Planning farm plantings and water schedules can be difficult or impossible, depending on the crop and where the farm is located. Farmers without well water will likely fallow most row crops, but they must do what they can to keep tree crops alive.

From: Edward Ortiz, Sacramento Bee

Water is the lifeblood of a rice farm, and Sacramento Valley's recent rains have given grower Tom McClellan a bit of hope that 2014 will not be a wasted year.

"We're seeing some regrowth of the grasses," said McClellan, who farms 1,500 acres on land that stretches from Sacramento to Sutter counties. "The rains have been substantial, to a point of almost being normal."

From: Jerry Olenyn, KRCR 7

Amid a year of historically low water deliveries caused by California's severe drought many Northstate farmers intend to cut their planting of crops. "Yeah, we're nervous," said Carl Hoff, the President and CEO of the Butte County Rice Growers Association.

In four days, the California Department of Water Resources will announce how much water from Lake Oroville will be sent to Northstate rice farmers, and thus, how many of the area's 100,000 acres of rice fields will grow crop.

"Obviously, how much rice gets planted impacts our operations from purchasing of supplies," said Hoff.

From: Garth Stapley, Modesto Bee

A few farmers throughout the Modesto Irrigation District have offered to forgo 2,825 acre-feet of water this year at a fixed price so others can have more.

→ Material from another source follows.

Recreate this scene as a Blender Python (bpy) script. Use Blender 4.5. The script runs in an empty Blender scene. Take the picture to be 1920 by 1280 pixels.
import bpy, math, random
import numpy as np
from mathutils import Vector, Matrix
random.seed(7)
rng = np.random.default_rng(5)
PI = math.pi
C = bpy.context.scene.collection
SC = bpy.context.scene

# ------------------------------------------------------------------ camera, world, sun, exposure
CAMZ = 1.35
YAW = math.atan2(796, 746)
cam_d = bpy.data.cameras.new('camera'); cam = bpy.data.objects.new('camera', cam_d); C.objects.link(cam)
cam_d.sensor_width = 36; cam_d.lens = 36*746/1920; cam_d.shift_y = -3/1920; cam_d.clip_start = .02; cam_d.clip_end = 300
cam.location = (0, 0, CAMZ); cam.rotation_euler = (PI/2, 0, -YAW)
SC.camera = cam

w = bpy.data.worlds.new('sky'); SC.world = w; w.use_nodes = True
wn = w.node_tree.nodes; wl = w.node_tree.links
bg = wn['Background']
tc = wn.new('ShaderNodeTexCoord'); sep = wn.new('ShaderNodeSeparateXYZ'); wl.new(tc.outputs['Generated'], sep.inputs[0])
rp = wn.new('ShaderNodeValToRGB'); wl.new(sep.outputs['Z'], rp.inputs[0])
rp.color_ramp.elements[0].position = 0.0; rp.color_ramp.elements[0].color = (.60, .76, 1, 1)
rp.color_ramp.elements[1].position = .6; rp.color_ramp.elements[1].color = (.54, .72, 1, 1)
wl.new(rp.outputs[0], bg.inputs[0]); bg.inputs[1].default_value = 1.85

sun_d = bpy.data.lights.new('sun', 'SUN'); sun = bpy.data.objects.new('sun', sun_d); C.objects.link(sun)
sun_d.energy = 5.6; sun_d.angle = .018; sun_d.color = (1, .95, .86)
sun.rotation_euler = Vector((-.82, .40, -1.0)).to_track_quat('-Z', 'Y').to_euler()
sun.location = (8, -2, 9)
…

That amount represents less than 1.5 percent of the total that MID expects to deliver to growers this year. Participation might be low because farmers will get $400 an acre under the district-managed program, but might fetch higher prices selling to each other on the open market under a second innovation created especially for this drought season.

From: Todd Fitchette, Western Farm Press

Recent rains in California have helped some reservoir levels so much that state and federal water regulators have finally agreed to increase pumping from the Delta region to off-stream storage sites such as San Luis Reservoir.

While the increased pumping from the Delta is not every bit of what agriculture has been asking for it's certainly a good step in the right direction. Let's store the water coming in so it can be used by agriculture, rather than simply letting excess amounts - those over and above what is needed to hold salinity levels in the Delta at bay - surge out to sea as has happened several times this winter.

Groundwater

From: Thomas Elias, Redding Record-Searchlight

The next front in California's long-running water wars has already opened, and the reasons for it will sometimes be hard to see - but not always.

That next fight is over ground water, source of about 35 percent of the state's fresh water in normal years and a much higher percentage in dry ones like 2014. This battle has the potential to become far more bitter than even the quarrels over how to distribute water from the Delta of the Sacramento and San Joaquin river systems.

It's all but certain that regulations of some kind will come soon to this only source of California fresh water that currently has virtually none.

From: David Bienick, KCRA

The Association of California Water Agencies proposed Monday toughening the state's rules for groundwater management and allowing for state takeovers of some poorly operated systems.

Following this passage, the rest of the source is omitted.